━━━ GIVEN MATERIAL ━━━
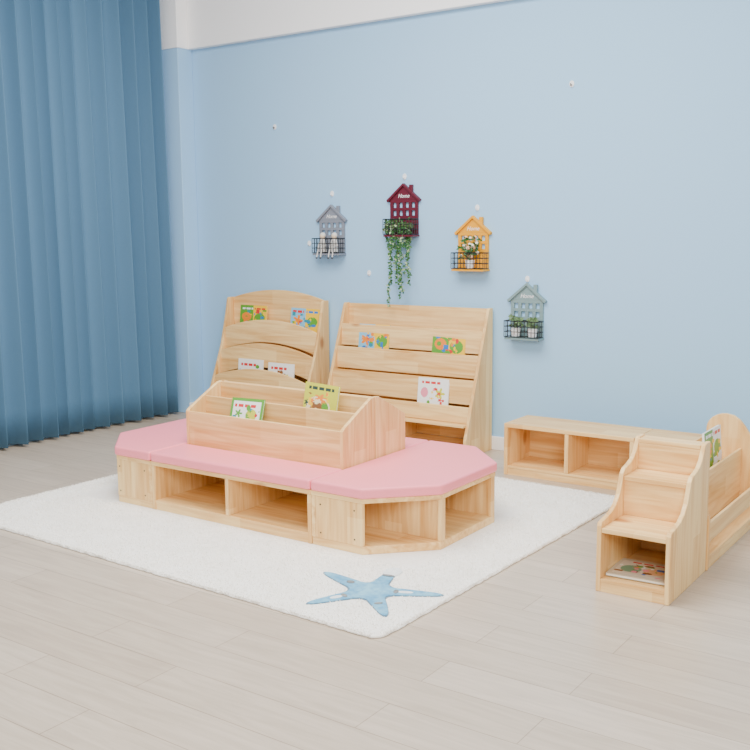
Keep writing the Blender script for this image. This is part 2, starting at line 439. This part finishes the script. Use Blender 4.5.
def arch_shelf():
    x0,x1=-4.985,-4.10; yb=5.315; yf=4.99
    e=thing('bookshelf',((x0+x1)/2,(yb+yf)/2,0),'pine display bookshelf with arched tops against the wall','bookshelf')
    t=.02; H=.885
    prof=[(yf,.0),(yf,.11),(5.17,.55),(5.21,.70),(5.235,.80),(5.25,H-.012),(5.26,H),(yb,H),(yb,0)]
    MB().prism(prof,'x',x0,x0+t).done('side_panel',WZ,e,.003)
    MB().prism(prof,'x',x1-t,x1).done('side_panel',WZ,e,.003)
    a,b=x0+t+.0003,x1-t-.0003
    def F(z):
        P=[(.11,yf),(.55,5.17),(.70,5.21),(.80,5.235),(.9,5.252)]
        for (za,ya),(zb,yb_) in zip(P,P[1:]):
            if z<=zb: return ya+(yb_-ya)*(z-za)/(zb-za)
        return 5.252
    def arch(zs,zc,bs,bc,y,k,th,name,bv=.002):
        n=20;P=[]
        for i in range(n+1):
            u=-1+2*i/n; P.append(((a+b)/2+u*(b-a)/2, bs+(bc-bs)*(1-u*u)))
        for i in range(n+1):
            u=1-2*i/n; P.append(((a+b)/2+u*(b-a)/2, zs+(zc-zs)*(1-u*u)))
        MB().prism(P,'y',0,th,sh(y,k,zs)).done(name,WX,e,bv)
    arch(.882,.945,.05,.05,yb-.014,0,.012,'back_panel')
    for zs,zc,bs,bc in ((.670,.740,.511,.581),(.508,.578,.340,.410),(.335,.405,.13,.13)):
        y=F(zs)-.002
        arch(zs,zc,bs,bc,y,K,.014,'display_lip',.004)
        MB().box(a,b,y+.018-K*(zs-bs)+.006,yb-.0145,bc+.0005,bc+.0105).done('display_floor',WX,e)
    MB().box(a,b,yf+.004,yb-.0145,.036,.049).done('bottom_shelf',WX,e,.001)
    MB().box(a,b,yf+.006,yf+.022,.0,.0355).done('kick_board',WX,e,.001)
    return F
FA=arch_shelf()

cubby_unit('cubby_bench',-2.49,-1.747,4.80,5.09,0,.29,-1,'long low pine cubby bench near the wall, two openings','bench',None,.022,.04)
cubby_unit('cubby_bench',-1.743,-1.0,4.80,5.09,0,.29,-1,'low pine cubby bench in the corner behind the book stand','bench',None,.022,.04)

def step_shelf():
    x0,x1=-1.365,-1.085; y0,y1=3.385,3.83
    e=thing('step_shelf',((x0+x1)/2,(y0+y1)/2,0),'small stepped pine shelf with curved sides and open cubby','shelf')
    t=.018
    prof=[(y0,0),(y0,.255),(y0+.008,.268),(y0+.06,.275),(y0+.11,.285),(y0+.15,.305),(y0+.18,.335),(y0+.20,.375),(y0+.213,.41),(y0+.235,.428),
          (y0+.275,.436),(y0+.315,.448),(y0+.345,.470),(y0+.365,.500),(y0+.375,.520),(y0+.388,.527),(y1,.527),(y1,0)]
    MB().prism(prof,'x',x0,x0+t).done('side_panel',WZ,e,.003)
    MB().prism(prof,'x',x1-t,x1).done('side_panel',WZ,e,.003)
    a,b=x0+t+.0003,x1-t-.0003
    MB().box(a,b,y0+.002,y0+.235,.228,.246).done('tread',WX,e,.002)
    MB().box(a,b,y0+.222,y0+.235,.2465,.382).done('riser',WX,e,.001)
    MB().box(a,b,y0+.218,y1-.015,.3825,.40).done('tread',WX,e,.002)
    MB().box(a,b,y1-.014,y1-.001,.05,.522).done('back_panel',WX,e,.002)
    MB().box(a,b,y1-.075,y1-.0145,.505,.522).done('top',WX,e,.002)
    MB().box(a,b,y1-.075,y1-.062,.4005,.5045).done('riser',WX,e,.001)
    MB().box(a,b,y0+.002,y1-.015,.038,.050).done('bottom_shelf',WX,e,.001)
    MB().box(a,b,y0+.003,y0+.018,0,.0375).done('kick_board',WX,e,.001)
step_shelf()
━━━
[GOAL]: Return the full material word for word. Do not include the pictures.

[PROBLEM SOLUTION]:
Keep writing the Blender script for this image. This is part 2, starting at line 439. This part finishes the script. Use Blender 4.5.
def arch_shelf():
    x0,x1=-4.985,-4.10; yb=5.315; yf=4.99
    e=thing('bookshelf',((x0+x1)/2,(yb+yf)/2,0),'pine display bookshelf with arched tops against the wall','bookshelf')
    t=.02; H=.885
    prof=[(yf,.0),(yf,.11),(5.17,.55),(5.21,.70),(5.235,.80),(5.25,H-.012),(5.26,H),(yb,H),(yb,0)]
    MB().prism(prof,'x',x0,x0+t).done('side_panel',WZ,e,.003)
    MB().prism(prof,'x',x1-t,x1).done('side_panel',WZ,e,.003)
    a,b=x0+t+.0003,x1-t-.0003
    def F(z):
        P=[(.11,yf),(.55,5.17),(.70,5.21),(.80,5.235),(.9,5.252)]
        for (za,ya),(zb,yb_) in zip(P,P[1:]):
            if z<=zb: return ya+(yb_-ya)*(z-za)/(zb-za)
        return 5.252
    def arch(zs,zc,bs,bc,y,k,th,name,bv=.002):
        n=20;P=[]
        for i in range(n+1):
            u=-1+2*i/n; P.append(((a+b)/2+u*(b-a)/2, bs+(bc-bs)*(1-u*u)))
        for i in range(n+1):
            u=1-2*i/n; P.append(((a+b)/2+u*(b-a)/2, zs+(zc-zs)*(1-u*u)))
        MB().prism(P,'y',0,th,sh(y,k,zs)).done(name,WX,e,bv)
    arch(.882,.945,.05,.05,yb-.014,0,.012,'back_panel')
    for zs,zc,bs,bc in ((.670,.740,.511,.581),(.508,.578,.340,.410),(.335,.405,.13,.13)):
        y=F(zs)-.002
        arch(zs,zc,bs,bc,y,K,.014,'display_lip',.004)
        MB().box(a,b,y+.018-K*(zs-bs)+.006,yb-.0145,bc+.0005,bc+.0105).done('display_floor',WX,e)
    MB().box(a,b,yf+.004,yb-.0145,.036,.049).done('bottom_shelf',WX,e,.001)
    MB().box(a,b,yf+.006,yf+.022,.0,.0355).done('kick_board',WX,e,.001)
    return F
FA=arch_shelf()

cubby_unit('cubby_bench',-2.49,-1.747,4.80,5.09,0,.29,-1,'long low pine cubby bench near the wall, two openings','bench',None,.022,.04)
cubby_unit('cubby_bench',-1.743,-1.0,4.80,5.09,0,.29,-1,'low pine cubby bench in the corner behind the book stand','bench',None,.022,.04)

def step_shelf():
    x0,x1=-1.365,-1.085; y0,y1=3.385,3.83
    e=thing('step_shelf',((x0+x1)/2,(y0+y1)/2,0),'small stepped pine shelf with curved sides and open cubby','shelf')
    t=.018
    prof=[(y0,0),(y0,.255),(y0+.008,.268),(y0+.06,.275),(y0+.11,.285),(y0+.15,.305),(y0+.18,.335),(y0+.20,.375),(y0+.213,.41),(y0+.235,.428),
          (y0+.275,.436),(y0+.315,.448),(y0+.345,.470),(y0+.365,.500),(y0+.375,.520),(y0+.388,.527),(y1,.527),(y1,0)]
    MB().prism(prof,'x',x0,x0+t).done('side_panel',WZ,e,.003)
    MB().prism(prof,'x',x1-t,x1).done('side_panel',WZ,e,.003)
    a,b=x0+t+.0003,x1-t-.0003
    MB().box(a,b,y0+.002,y0+.235,.228,.246).done('tread',WX,e,.002)
    MB().box(a,b,y0+.222,y0+.235,.2465,.382).done('riser',WX,e,.001)
    MB().box(a,b,y0+.218,y1-.015,.3825,.40).done('tread',WX,e,.002)
    MB().box(a,b,y1-.014,y1-.001,.05,.522).done('back_panel',WX,e,.002)
    MB().box(a,b,y1-.075,y1-.0145,.505,.522).done('top',WX,e,.002)
    MB().box(a,b,y1-.075,y1-.062,.4005,.5045).done('riser',WX,e,.001)
    MB().box(a,b,y0+.002,y1-.015,.038,.050).done('bottom_shelf',WX,e,.001)
    MB().box(a,b,y0+.003,y0+.018,0,.0375).done('kick_board',WX,e,.001)
step_shelf()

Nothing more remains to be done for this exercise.